# [What to work on]
Copy the first line of the entries below and every line after it through the line containing "from mathutils import". Do not include pictures.

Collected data
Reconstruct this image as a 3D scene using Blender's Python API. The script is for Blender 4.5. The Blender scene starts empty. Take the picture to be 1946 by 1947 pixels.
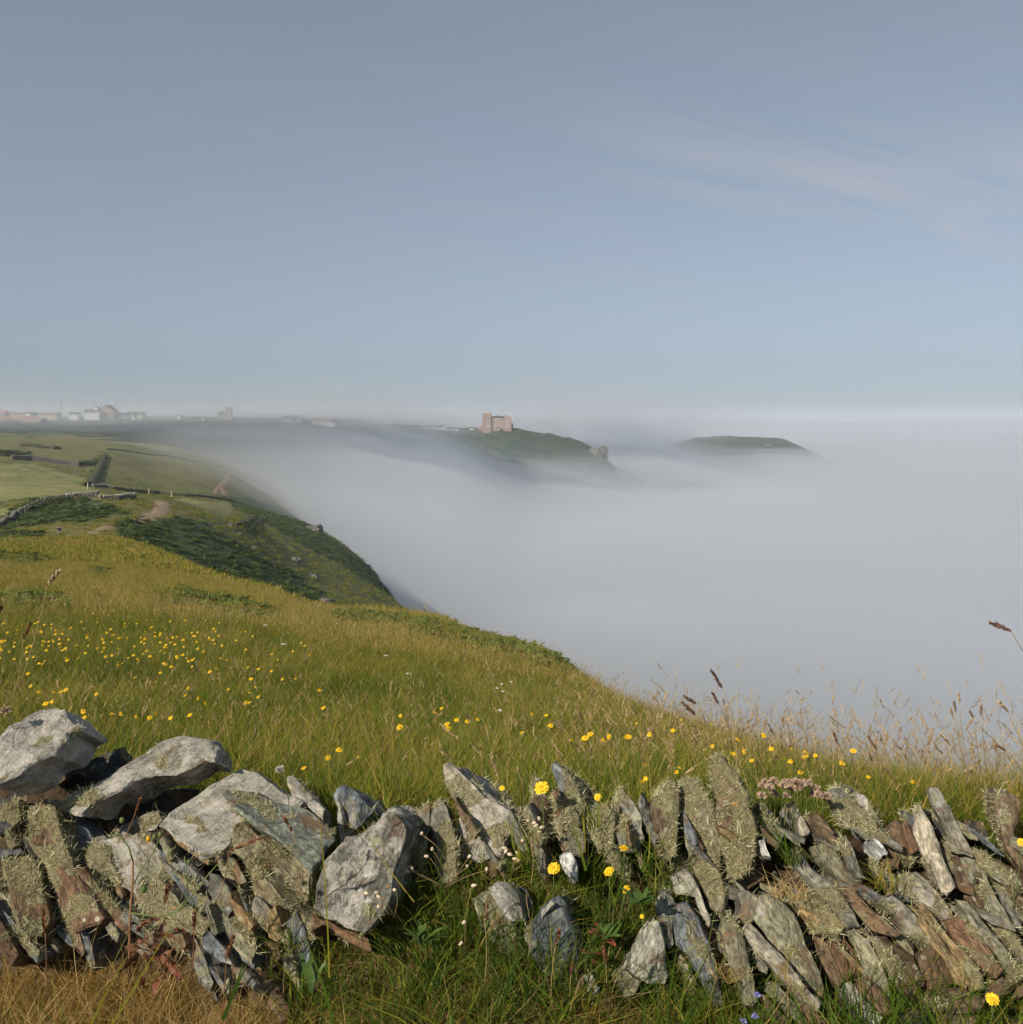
import bpy, bmesh, math, random
import numpy as np
from mathutils import Vector, Matrix, noise, Euler

rng = np.random.default_rng(11)
random.seed(11)
SC = bpy.context.scene
COL = SC.collection
PI = math.pi

# ------------------------------------------------------------------ camera
F = 1953.0                       # focal length in pixels of the 1946 px photograph
HORIZON = 790.0
PITCH = math.atan((973.5 - HORIZON) / F)
cam_d = bpy.data.cameras.new('camera')
cam = bpy.data.objects.new('camera', cam_d)
COL.objects.link(cam)
cam_d.sensor_width = 36
cam_d.lens = 36 * F / 1946
cam_d.clip_start = 0.05
cam_d.clip_end = 60000
cam.location = (0, 0, 0)
cam.rotation_euler = (PI / 2 - PITCH, 0, 0)
SC.camera = cam

# ------------------------------------------------------------------ sky and sun
SUN_EL = math.radians(33)
SUN_AZ = math.radians(221)       # clockwise from +Y (the viewing direction)
SUN = Vector((math.sin(SUN_AZ) * math.cos(SUN_EL), math.cos(SUN_AZ) * math.cos(SUN_EL), math.sin(SUN_EL)))
W = bpy.data.worlds.new('World')
SC.world = W
W.use_nodes = True
nt = W.node_tree
nt.nodes.clear()
def wn(t, **k):
    n = nt.nodes.new(t)
    for a, b in k.items(): setattr(n, a, b)
    return n
sky = wn('ShaderNodeTexSky', sky_type='NISHITA', sun_disc=False, sun_elevation=SUN_EL, sun_rotation=SUN_AZ,
         altitude=100, air_density=1.0, dust_density=0.3, ozone_density=5.0)
hs = wn('ShaderNodeHueSaturation'); hs.inputs['Saturation'].default_value = 0.30
tc = wn('ShaderNodeTexCoord')
sep = wn('ShaderNodeSeparateXYZ')
# thin cirrus: noise on the cloud plane (direction divided by its height)
comb = wn('ShaderNodeCombineXYZ')
mz = wn('ShaderNodeMath', operation='ADD'); mz.inputs[1].default_value = 0.10
dx = wn('ShaderNodeMath', operation='DIVIDE'); dy = wn('ShaderNodeMath', operation='DIVIDE')
mp = wn('ShaderNodeMapping', vector_type='TEXTURE'); mp.inputs['Scale'].default_value = (0.85, 0.26, 1); mp.inputs['Rotation'].default_value = (0, 0, 0.50)
mp.inputs['Location'].default_value = (7.3, 2.2, 0)
nz = wn('ShaderNodeTexNoise'); nz.inputs['Scale'].default_value = 1.0; nz.inputs['Detail'].default_value = 7
nz.inputs['Roughness'].default_value = 0.55; nz.inputs['Distortion'].default_value = 0.6
rp = wn('ShaderNodeValToRGB'); rp.color_ramp.elements[0].position = 0.40; rp.color_ramp.elements[1].position = 0.75
rp.color_ramp.elements[1].color = (0.42, 0.42, 0.42, 1)
wb = wn('ShaderNodeMix', data_type='RGBA', blend_type='MULTIPLY'); wb.inputs['Factor'].default_value = 1.0
wb.inputs['B'].default_value = (0.735, 0.815, 0.935, 1)            # the camera's cool white balance
mx = wn('ShaderNodeMix', data_type='RGBA')
mx.inputs['B'].default_value = (6.6, 6.1, 6.3, 1)
veil = wn('ShaderNodeMix', data_type='RGBA'); veil.inputs['Factor'].default_value = 0.25    # even veil of high thin cloud
veil.inputs['B'].default_value = (3.4, 4.6, 5.5, 1)
bg = wn('ShaderNodeBackground'); bg.inputs['Strength'].default_value = 0.072
out = wn('ShaderNodeOutputWorld')
L = nt.links.new
L(tc.outputs['Generated'], sep.inputs[0])
L(sep.outputs['Z'], mz.inputs[0])
L(sep.outputs['X'], dx.inputs[0]); L(mz.outputs[0], dx.inputs[1])
L(sep.outputs['Y'], dy.inputs[0]); L(mz.outputs[0], dy.inputs[1])
L(dx.outputs[0], comb.inputs[0]); L(dy.outputs[0], comb.inputs[1])
L(comb.outputs[0], mp.inputs[0]); L(mp.outputs[0], nz.inputs['Vector']); L(nz.outputs['Fac'], rp.inputs[0])
L(sky.outputs[0], hs.inputs['Color']); L(hs.outputs[0], wb.inputs['A']); L(wb.outputs['Result'], veil.inputs['A']); L(veil.outputs['Result'], mx.inputs['A']); # the cirrus gathers in one bank, with a trace of it elsewhere
bk = wn('ShaderNodeMapping', vector_type='TEXTURE'); bk.inputs['Location'].default_value = (1.2, 3.15, 0); bk.inputs['Rotation'].default_value = (0, 0, 0.50); bk.inputs['Scale'].default_value = (1.25, 0.55, 1)
gr = wn('ShaderNodeTexGradient', gradient_type='SPHERICAL')
br = wn('ShaderNodeMapRange'); br.inputs['From Max'].default_value = 0.6; br.inputs['To Min'].default_value = 0.10
mm = wn('ShaderNodeMath', operation='MULTIPLY')
L(comb.outputs[0], bk.inputs[0]); L(bk.outputs[0], gr.inputs[0]); L(gr.outputs['Fac'], br.inputs['Value']); L(rp.outputs['Color'], mm.inputs[0]); L(br.outputs[0], mm.inputs[1]); L(mm.outputs[0], mx.inputs['Factor'])
L(mx.outputs['Result'], bg.inputs['Color']); L(bg.outputs[0], out.inputs[0])

sun_d = bpy.data.lights.new('sun', 'SUN')
sun_d.energy = 4.9
sun_d.angle = math.radians(0.6)
sun_d.color = (1.0, 0.90, 0.74)
sun_o = bpy.data.objects.new('sun', sun_d)
COL.objects.link(sun_o)
sun_o.rotation_euler = SUN.to_track_quat('Z', 'Y').to_euler()

SC.view_settings.view_transform = 'Standard'
SC.view_settings.look = 'None'
SC.view_settings.gamma = 1
SC.view_settings.use_curve_mapping = False
SC.view_settings.exposure = 0.25
SC.cycles.max_bounces = 5
SC.cycles.diffuse_bounces = 2
SC.cycles.glossy_bounces = 2
SC.cycles.transmission_bounces = 3
SC.cycles.volume_bounces = 6
SC.cycles.transparent_max_bounces = 8
SC.cycles.use_denoising = True
SC.cycles.use_adaptive_sampling = True
SC.cycles.adaptive_threshold = 0.02
SC.cycles.sample_clamp_indirect = 4

# ------------------------------------------------------------------ helpers
def slope(py):                                 # tan of the angle of a photo row against the horizontal
    return math.tan(math.atan((973.5 - py) / F) - PITCH)
def P(px, py, Y):                              # the point at depth Y seen at a photo pixel
    v = (973.5 - py) / F
    d = Vector(((px - 973) / F, math.cos(PITCH) + v * math.sin(PITCH), -math.sin(PITCH) + v * math.cos(PITCH)))
    return d * (Y / d.y)
def pix(p):                                    # photo pixel of a world point
    c, s = math.cos(PITCH), math.sin(PITCH)
    f = p[1] * c - p[2] * s
    u = p[1] * s + p[2] * c
    return 973 + F * p[0] / f, 973.5 - F * u / f
def smooth(a, b, x):
    t = np.clip((x - a) / (b - a), 0, 1)
    return t * t * (3 - 2 * t)

def tag(o, label=None, cat=None, group=None, kind=None):
    if label: o['label'] = label
    if cat: o['category'] = cat
    if group: o['group'] = group
    if kind: o['kind'] = kind
    return o
def link(name, me, mat=None, parent=None):
    o = bpy.data.objects.new(name, me)
    COL.objects.link(o)
    if mat is not None:
        for m in (mat if isinstance(mat, (list, tuple)) else [mat]): me.materials.append(m)
    if parent: o.parent = parent
    return o
def mesh_np(name, verts, faces, smooth_shade=False):
    me = bpy.data.meshes.new(name)
    me.from_pydata([tuple(v) for v in verts], [], faces)
    me.update()
    if smooth_shade: me.polygons.foreach_set('use_smooth', [True] * len(me.polygons))
    return me
def empty(name, loc=(0, 0, 0)):
    o = bpy.data.objects.new(name, None)
    o.location = loc
    o.empty_display_size = 0.1
    COL.objects.link(o)
    return o
def from_bm(name, bm, mat, parent=None, shade=False):
    me = bpy.data.meshes.new(name)
    bm.normal_update()
    bm.to_mesh(me); bm.free()
    if shade: me.polygons.foreach_set('use_smooth', [True] * len(me.polygons))
    return link(name, me, mat, parent)

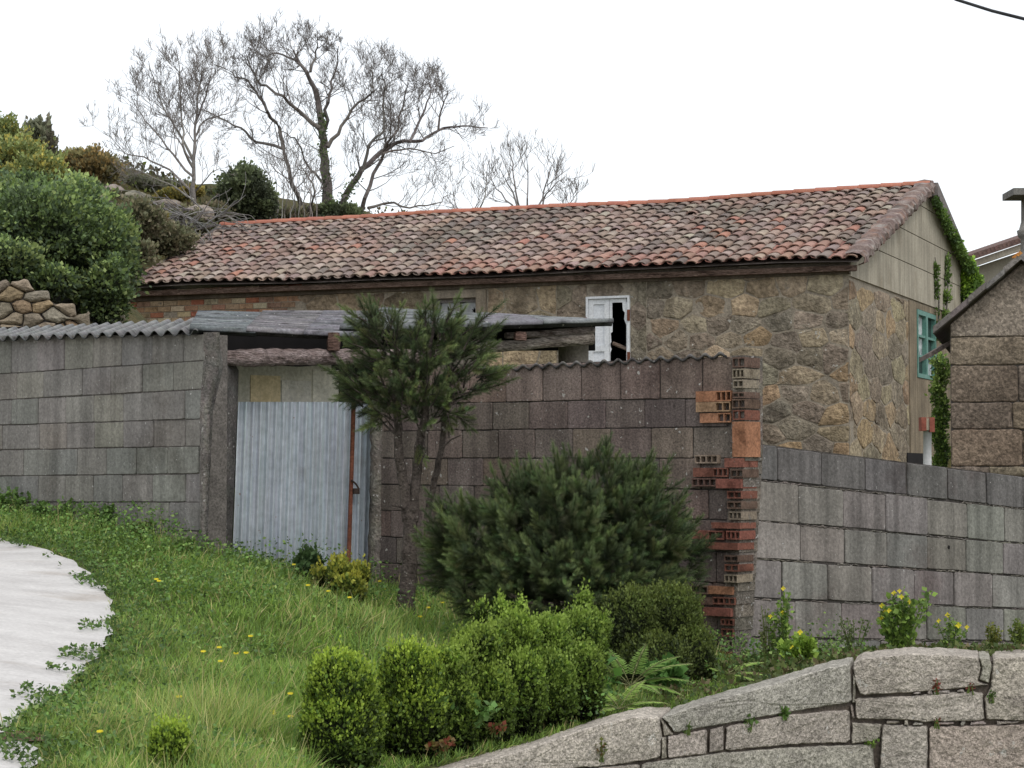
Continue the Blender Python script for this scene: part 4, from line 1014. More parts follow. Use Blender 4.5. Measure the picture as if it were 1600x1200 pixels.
def leaf_cloud(cl, centers, radii, n, size, cols, up=.35, shell=.62, lumps=.25, lsc=3.0, topbright=.5, seed=0, sq=0):
    """centers (m,3) radii (m,3) ellipsoids"""
    centers = np.array(centers, float); radii = np.array(radii, float)
    wgt = (radii[:, 0]*radii[:, 1]+radii[:, 0]*radii[:, 2]+radii[:, 1]*radii[:, 2]); wgt = wgt/wgt.sum()
    k = RNG.choice(len(centers), n, p=wgt)
    d = RNG.normal(size=(n, 3)); d /= np.linalg.norm(d, axis=1, keepdims=True)
    r = shell+(1-shell)*RNG.random(n)**.6
    sqf = 1/((np.abs(d)**sq).sum(1))**(1/sq) if sq else 1.0
    lum = nfield(d*1.0+centers[k], lsc, seed)+.55*nfield(d*1.0+centers[k], lsc*2.7, seed+31)
    if not sq: r = r*np.where(nfield(d*1.0+centers[k], lsc*4.5, seed+77) > .22, RNG.uniform(1.0, 1.22, n), 1)
    r = r*(1+lumps*lum*1.6)*sqf
    pos = centers[k]+d*radii[k]*r[:, None]
    # facing
    dirs = d*.8+RNG.normal(size=(n, 3))*.7+np.array([0, 0, up]); 
    rot = frames(dirs)
    cols = np.array(cols)
    cn = nfield(pos, lsc*.8, seed+9)
    mixv = np.clip(.5+cn*.9+RNG.normal(size=n)*.22, 0, .999)
    ci = (mixv*len(cols)).astype(int); c = cols[ci]
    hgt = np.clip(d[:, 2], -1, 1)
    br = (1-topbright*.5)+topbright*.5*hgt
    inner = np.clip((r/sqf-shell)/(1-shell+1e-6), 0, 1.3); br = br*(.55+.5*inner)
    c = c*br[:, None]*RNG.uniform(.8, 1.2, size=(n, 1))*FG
    v, f, cc = bake(LEAF_V, LEAF_F, pos, rot, size*RNG.uniform(.6, 1.3, n), c)
    cl.add(v, f, cc)
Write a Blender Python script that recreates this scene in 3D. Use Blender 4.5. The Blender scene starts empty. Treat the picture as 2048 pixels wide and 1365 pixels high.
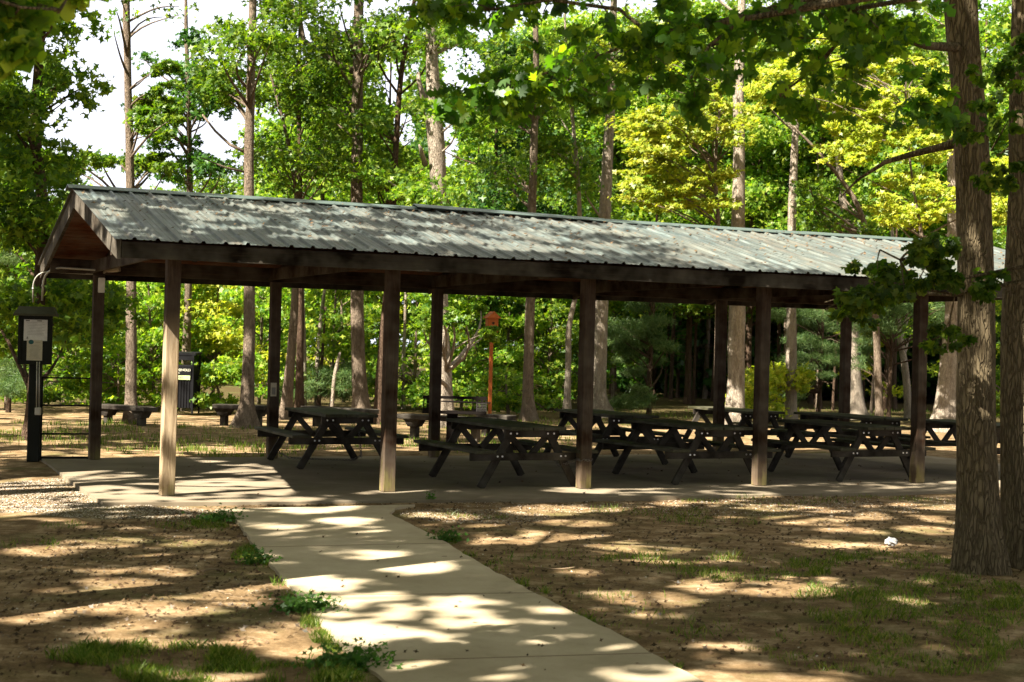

# [Output for this exercise]
Reconstruct this image as a 3D scene using Blender's Python API. The script is for Blender 4.5. The Blender scene starts empty. Take the picture to be 1946 by 1947 pixels.
import bpy, bmesh, math, random
import numpy as np
from mathutils import Vector, Matrix, noise, Euler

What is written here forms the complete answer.